The optimal design and operation strategy of renewable energy-CCHP coupled system applied in five building objects

Abstract

Combined cooling, heating, and power (CCHP) is an economic and eco-friendly technology to mitigate energy issues with remarkable energy efficiency improvement. This study formulates a mixed integer nonlinear programming (MINLP) model for a combined CCHP system coupled with renewable energy, i.e. RCCHP system, which is applied in five different buildings to evaluate the economic and environmental performance under two optimization modes.
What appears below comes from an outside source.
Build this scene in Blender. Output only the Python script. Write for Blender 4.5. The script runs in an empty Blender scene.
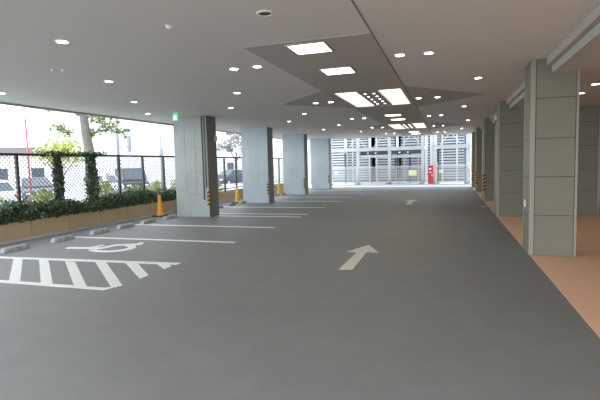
import bpy, bmesh, math, random
from mathutils import Vector, Matrix, Quaternion
random.seed(7)
SC = bpy.context.scene
COL = SC.collection
PI = math.pi
H = 3.174            # ceiling height

# ------------------------------------------------------------------ materials
def mat(name, col, rough=.6, metal=0., noise=None, emit=None, bump=None, spec=.5):
    m = bpy.data.materials.new(name); m.use_nodes = True
    nt = m.node_tree; b = nt.nodes['Principled BSDF']
    b.inputs['Base Color'].default_value = (*col, 1)
    b.inputs['Roughness'].default_value = rough
    b.inputs['Metallic'].default_value = metal
    b.inputs['Specular IOR Level'].default_value = spec
    tc = None
    if noise or bump:
        tc = nt.nodes.new('ShaderNodeTexCoord')
    if noise:
        out = None
        for (sc, amt) in noise:
            n = nt.nodes.new('ShaderNodeTexNoise'); n.inputs['Scale'].default_value = sc
            n.inputs['Detail'].default_value = 6
            nt.links.new(tc.outputs['Object'], n.inputs['Vector'])
            r = nt.nodes.new('ShaderNodeMapRange')
            r.inputs['From Min'].default_value = .25; r.inputs['From Max'].default_value = .75
            r.inputs['To Min'].default_value = 1 - amt; r.inputs['To Max'].default_value = 1 + amt
            nt.links.new(n.outputs['Fac'], r.inputs['Value'])
            mx = nt.nodes.new('ShaderNodeVectorMath'); mx.operation = 'SCALE'
            if out is None: mx.inputs[0].default_value = col
            else: nt.links.new(out, mx.inputs[0])
            nt.links.new(r.outputs['Result'], mx.inputs['Scale'])
            out = mx.outputs['Vector']
        nt.links.new(out, b.inputs['Base Color'])
    if bump:
        n = nt.nodes.new('ShaderNodeTexNoise'); n.inputs['Scale'].default_value = bump[0]
        nt.links.new(tc.outputs['Object'], n.inputs['Vector'])
        bp = nt.nodes.new('ShaderNodeBump'); bp.inputs['Strength'].default_value = bump[1]
        bp.inputs['Distance'].default_value = .01
        nt.links.new(n.outputs['Fac'], bp.inputs['Height'])
        nt.links.new(bp.outputs['Normal'], b.inputs['Normal'])
    if emit:
        b.inputs['Emission Color'].default_value = (*emit[0], 1)
        b.inputs['Emission Strength'].default_value = emit[1]
    return m

M = {}
M['asphalt'] = mat('asphalt', (.19, .189, .181), .62, noise=[(.35, .07), (3, .06), (60, .12)], bump=(140, .35))
M['paint'] = mat('white_paint', (.74, .74, .70), .55, noise=[(9, .08), (60, .08)])
M['paint_old'] = mat('worn_paint', (.60, .585, .53), .6, noise=[(9, .08), (60, .1)])
M['apron'] = mat('concrete_apron', (.50, .51, .52), .7, noise=[(1.2, .08), (20, .05)])
M['ground'] = mat('street_ground', (.40, .41, .41), .85, noise=[(.6, .08)])
M['ceiling'] = mat('ceiling_board', (.76, .725, .68), .7, noise=[(.5, .03)])
M['ceil_low'] = mat('lower_ceiling_board', (.54, .515, .48), .7, noise=[(.5,.03)])
M['ceil_dark'] = mat('grey_ceiling_panel', (.50, .47, .425), .7, noise=[(.5, .03)])
M['fascia'] = mat('pale_fascia', (.50, .475, .43), .6)
M['groove'] = mat('dark_joint', (.06, .06, .06), .8)
M['conc'] = mat('blue_grey_concrete', (.49, .565, .60), .6, noise=[(1.1, .09), (8, .05)], bump=(18, .1))
M['conc_first'] = mat('darker_grey_concrete', (.37, .40, .385), .65, noise=[(1.3, .13), (7, .07)], bump=(18, .12))  # darker, greyer concrete for the nearest left pillar
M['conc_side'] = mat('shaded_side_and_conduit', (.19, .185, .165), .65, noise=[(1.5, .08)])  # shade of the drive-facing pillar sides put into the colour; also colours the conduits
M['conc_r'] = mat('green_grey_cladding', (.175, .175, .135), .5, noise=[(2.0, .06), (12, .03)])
M['conc_rtrim'] = mat('pale_corner_trim', (.29,.28,.235), .45)
M['wall'] = mat('grey_wall', (.33, .32, .29), .7, noise=[(1, .05)])
M['wall_p'] = mat('pale_wall', (.42, .42, .40), .7, noise=[(1, .05)])
M['planter'] = mat('tan_planter_panel', (.52, .385, .235), .65, noise=[(1.5, .07), (12, .05)])
M['soil'] = mat('soil', (.09, .065, .045), .9)
M['kerb'] = mat('concrete_kerb', (.50, .52, .53), .8, noise=[(3, .1), (30, .08)])
M['stop'] = mat('concrete_wheel_stop', (.40, .405, .40), .8, noise=[(5, .25), (24, .3)])
M['fence'] = mat('dark_fence_steel', (.075, .072, .065), .5, .3)
M['wire'] = mat('fence_wire', (.13, .135, .135), .6, .1)
M['cone'] = mat('orange_plastic', (.86, .36, .035), .5)
M['cone_y'] = mat('yellow_plastic', (.80, .47, .06), .5)
M['black'] = mat('black_rubber', (.02, .02, .022), .7)
M['hz_y'] = mat('hazard_yellow', (.55, .33, .06), .6)
M['red'] = mat('red_paint', (.62, .03, .05), .45)
M['red_p'] = mat('hazed_red_paint', (.50, .09, .10), .6)  # red made paler: overexposed haze put into the pole's colour
M['red_lamp'] = mat('red_lamp_glass', (.5, .03, .025), .35, emit=((1, .05, .03), .05))
M['lamp'] = mat('downlight_glow', (1, 1, .95), .5, emit=((1, .92, .76), 13))
M['spot'] = mat('spotlight_glow', (1,1,.97), .5, emit=((1,.95,.85), 2.0))
M['rim'] = mat('white_lamp_rim', (.80, .79, .76), .4)
M['panel'] = mat('square_lamp_glow', (1, 1, .95), .5, emit=((1, .90, .70), 2.6))
M['shaft'] = mat('cream_shaft_board', (.90, .86, .79), .6)
M['shaft_glow'] = mat('luminous_shaft_top', (1, .95, .85), .5, emit=((1, .92, .79), .95))
M['dotpanel'] = mat('perforated_grey_panel', (.42, .41, .40), .6)
M['terra'] = None
M['steel'] = mat('white_grey_steel', (.60, .62, .62), .5, .1)
M['pole'] = mat('grey_galvanised_pole', (.26, .27, .28), .6)
M['line_joint'] = mat('ceiling_joint', (.24,.23,.21), .8)
M['soft_joint'] = mat('grey_joint', (.25, .27, .275), .8)
M['steel_d'] = mat('dark_grey_steel', (.09, .10, .105), .5, .3)
M['gate'] = mat('pale_gate_mesh', (.52, .525, .52), .5, .2)
M['louvre'] = mat('pale_louvre', (.46, .47, .47), .55, noise=[(1.2, .12)])
M['lou_dark'] = mat('dark_tower_lining', (.055, .06, .065), .8)
M['lou_blue'] = mat('blue_column_paint', (.16, .21, .33), .5)
M['pallet'] = mat('galvanised_pallet', (.34, .36, .37), .5, .3)
M['sign_y'] = mat('yellow_sign', (.86, .82, .45), .5)
M['sign_w'] = mat('white_sign', (.9, .9, .88), .5)
M['beige'] = mat('beige_post_paint', (.68, .60, .44), .5)
M['exit'] = mat('exit_green', (.03, .5, .2), .5, emit=((.05, .6, .22), .3))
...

Net present value (NPV), internal rate of return (IRR) and dynamic payback period (DPP) are introduced as economic indexes, while CO2 emission reduction rate (CER) is considered as the environmental indicator to determine the optimal combination, capacity, and operation strategies for energy technologies. Results indicate that a combination of electricity purchased at valley period during night with power generated by the combined heating and power (CHP) unit coupled with wind turbine in peak period during daytime is cost-optimal which also enables higher energy efficiency. Meanwhile, the feed-in tariff as well as the uncoordinated electrical and thermal loads both show a significant impact on real-time operation strategies. Compared with the reference separate production (SP) system, the combined system shows better performance when applied to shopping mall under both optimization modes, e.g., with NPV up to 67.65 and 46.61 million RMB, IRR up to 20.70% and 25.10%, and the minimum DPP is 5.49 and 4.82 years under NPV and IRR maximization, respectively.